*DO THIS:* Line by line, repeat the data below exactly, beginning at the first line and ending at the line with "cam_d.shift_y = (HZ". Omit pictures.

*RAW DATA:*
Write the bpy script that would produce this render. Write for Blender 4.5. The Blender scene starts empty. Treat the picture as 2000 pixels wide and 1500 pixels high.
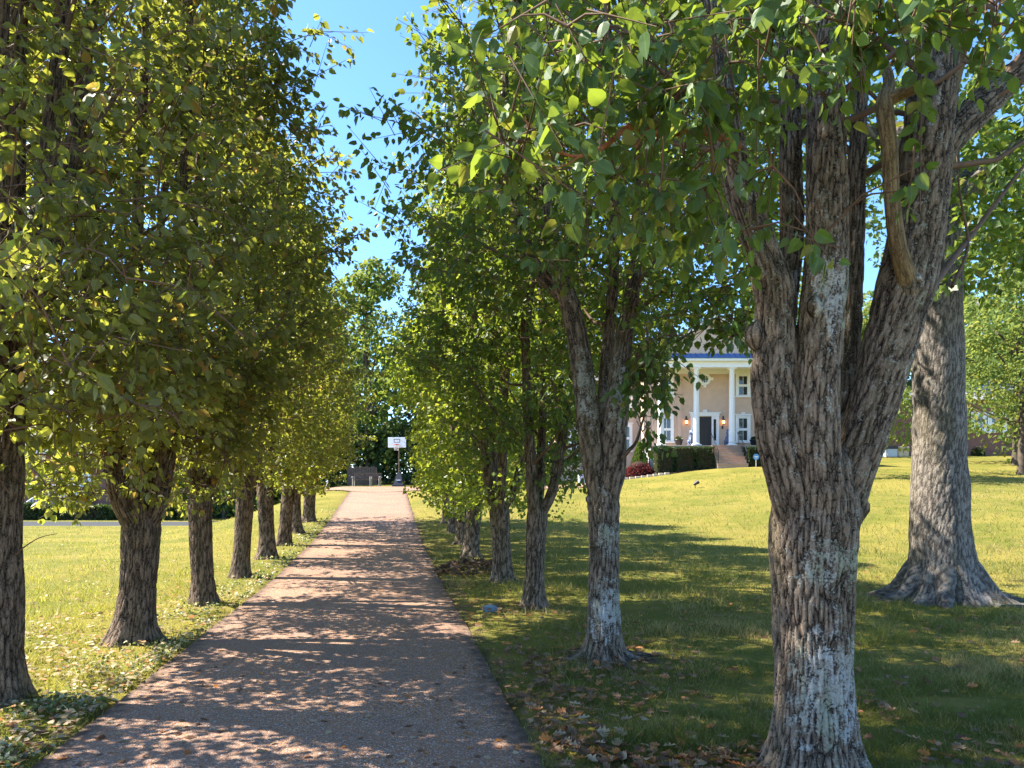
import bpy, math, numpy as np
from mathutils import Vector, Matrix

# ------------------------------------------------------------------ camera, sky, sun, exposure
scene = bpy.context.scene
F, HZ, EYE = 1400.0, 960.0, 1.65            # focal length in photo pixels, horizon row, eye height
cam_d = bpy.data.cameras.new('camera'); cam = bpy.data.objects.new('camera', cam_d)
scene.collection.objects.link(cam); scene.camera = cam
cam.location = (0, 0, EYE); cam.rotation_euler = (math.radians(90), 0, 0)
cam_d.sensor_fit = 'HORIZONTAL'; cam_d.sensor_width = 36; cam_d.lens = 36 * F / 2000
cam_d.shift_y = (HZ - 750) / 2000; cam_d.clip_start = .05; cam_d.clip_end = 1500

SUN_EL, SUN_AZ = math.radians(47), math.radians(-79)       # azimuth from +Y, negative to the left
sunv = Vector((math.sin(SUN_AZ) * math.cos(SUN_EL), math.cos(SUN_AZ) * math.cos(SUN_EL), math.sin(SUN_EL)))
world = bpy.data.worlds.new('World'); scene.world = world; world.use_nodes = True
wn = world.node_tree; wn.nodes.clear()
wo = wn.nodes.new('ShaderNodeOutputWorld'); wb = wn.nodes.new('ShaderNodeBackground'); ws = wn.nodes.new('ShaderNodeTexSky')
ws.sky_type = 'NISHITA'; ws.sun_disc = False; ws.sun_elevation = SUN_EL; ws.sun_rotation = SUN_AZ
ws.air_density = .8; ws.dust_density = .3; ws.ozone_density = 3.0; ws.altitude = 600
wb.inputs['Strength'].default_value = .135
wh = wn.nodes.new('ShaderNodeHueSaturation'); wh.inputs['Saturation'].default_value = 1.14; wn.links.new(ws.outputs[0], wh.inputs['Color']); wn.links.new(wh.outputs[0], wb.inputs[0]); wn.links.new(wb.outputs[0], wo.inputs[0])
sd = bpy.data.lights.new('sun', 'SUN'); sd.energy = 4.8; sd.angle = math.radians(.55); sd.color = (1, .93, .80)
so = bpy.data.objects.new('sun', sd); scene.collection.objects.link(so); so.location = sunv * 80
so.rotation_euler = (-sunv).to_track_quat('-Z', 'Y').to_euler()
vs = scene.view_settings; vs.view_transform = 'Standard'; vs.look = 'None'; vs.gamma = 1; vs.use_curve_mapping = False
vs.exposure = 1.95
cy = scene.cycles
cy.max_bounces = 6; cy.diffuse_bounces = 4; cy.glossy_bounces = 2; cy.transmission_bounces = 6
cy.sample_clamp_indirect = 3; cy.use_denoising = True; cy.denoising_prefilter = 'NONE'; cy.denoising_input_passes = 'RGB_ALBEDO_NORMAL'; cy.use_adaptive_sampling = False; cy.caustics_reflective = False; cy.caustics_refractive = False

# ------------------------------------------------------------------ maths helpers
def lerp(a, b, t): return a + (b - a) * t
def sstep(a, b, x):
    t = np.clip((np.asarray(x, float) - a) / (b - a), 0, 1); return t * t * (3 - 2 * t)
def nrm(a): return a / np.maximum(np.linalg.norm(a, axis=-1, keepdims=True), 1e-9)
def hsh(ix, iy, iz, seed):
    with np.errstate(over='ignore'):
        h = (ix.astype(np.int64) * 374761393 + iy.astype(np.int64) * 668265263 + iz.astype(np.int64) * 2147483647 + seed * 974634777) & 0xffffffff
        h = ((h ^ (h >> 13)) * 1274126177) & 0xffffffff
        h = ((h ^ (h >> 16)) * 2246822519) & 0xffffffff
        h = h ^ (h >> 15)
    return (h & 0xffffff) / float(0xffffff)
def vnoise(P, seed=0):
    P = np.asarray(P, float); I = np.floor(P); f = P - I; I = I.astype(np.int64); w = f * f * (3 - 2 * f)
    r = 0
    for a in (0, 1):
        for b in (0, 1):
            for c in (0, 1):
                r = r + hsh(I[:, 0] + a, I[:, 1] + b, I[:, 2] + c, seed) * (w[:, 0] if a else 1 - w[:, 0]) * (w[:, 1] if b else 1 - w[:, 1]) * (w[:, 2] if c else 1 - w[:, 2])
    return r
def fbm(P, seed=0, o=3):
    r = 0; a = .5; t = 0
    for k in range(o):
        r = r + a * vnoise(np.asarray(P) * 2 ** k, seed + k); t += a; a *= .5
    return r / t
def voro_edge(P, seed=0):
    I = np.floor(P).astype(np.int64); f1 = np.full(len(P), 9.); f2 = np.full(len(P), 9.)
    for a in (-1, 0, 1):
        for b in (-1, 0, 1):
            for c in (-1, 0, 1):
                J = I + np.array((a, b, c))
                q = np.stack([J[:, k] + hsh(J[:, 0], J[:, 1], J[:, 2], seed + 7 * k) for k in range(3)], 1)
                d = np.linalg.norm(q - P, axis=1)
                f2 = np.where(d < f1, f1, np.minimum(f2, d)); f1 = np.minimum(f1, d)
    return f2 - f1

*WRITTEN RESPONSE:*
Write the bpy script that would produce this render. Write for Blender 4.5. The Blender scene starts empty. Treat the picture as 2000 pixels wide and 1500 pixels high.
import bpy, math, numpy as np
from mathutils import Vector, Matrix

# ------------------------------------------------------------------ camera, sky, sun, exposure
scene = bpy.context.scene
F, HZ, EYE = 1400.0, 960.0, 1.65            # focal length in photo pixels, horizon row, eye height
cam_d = bpy.data.cameras.new('camera'); cam = bpy.data.objects.new('camera', cam_d)
scene.collection.objects.link(cam); scene.camera = cam
cam.location = (0, 0, EYE); cam.rotation_euler = (math.radians(90), 0, 0)
cam_d.sensor_fit = 'HORIZONTAL'; cam_d.sensor_width = 36; cam_d.lens = 36 * F / 2000
cam_d.shift_y = (HZ - 750) / 2000; cam_d.clip_start = .05; cam_d.clip_end = 1500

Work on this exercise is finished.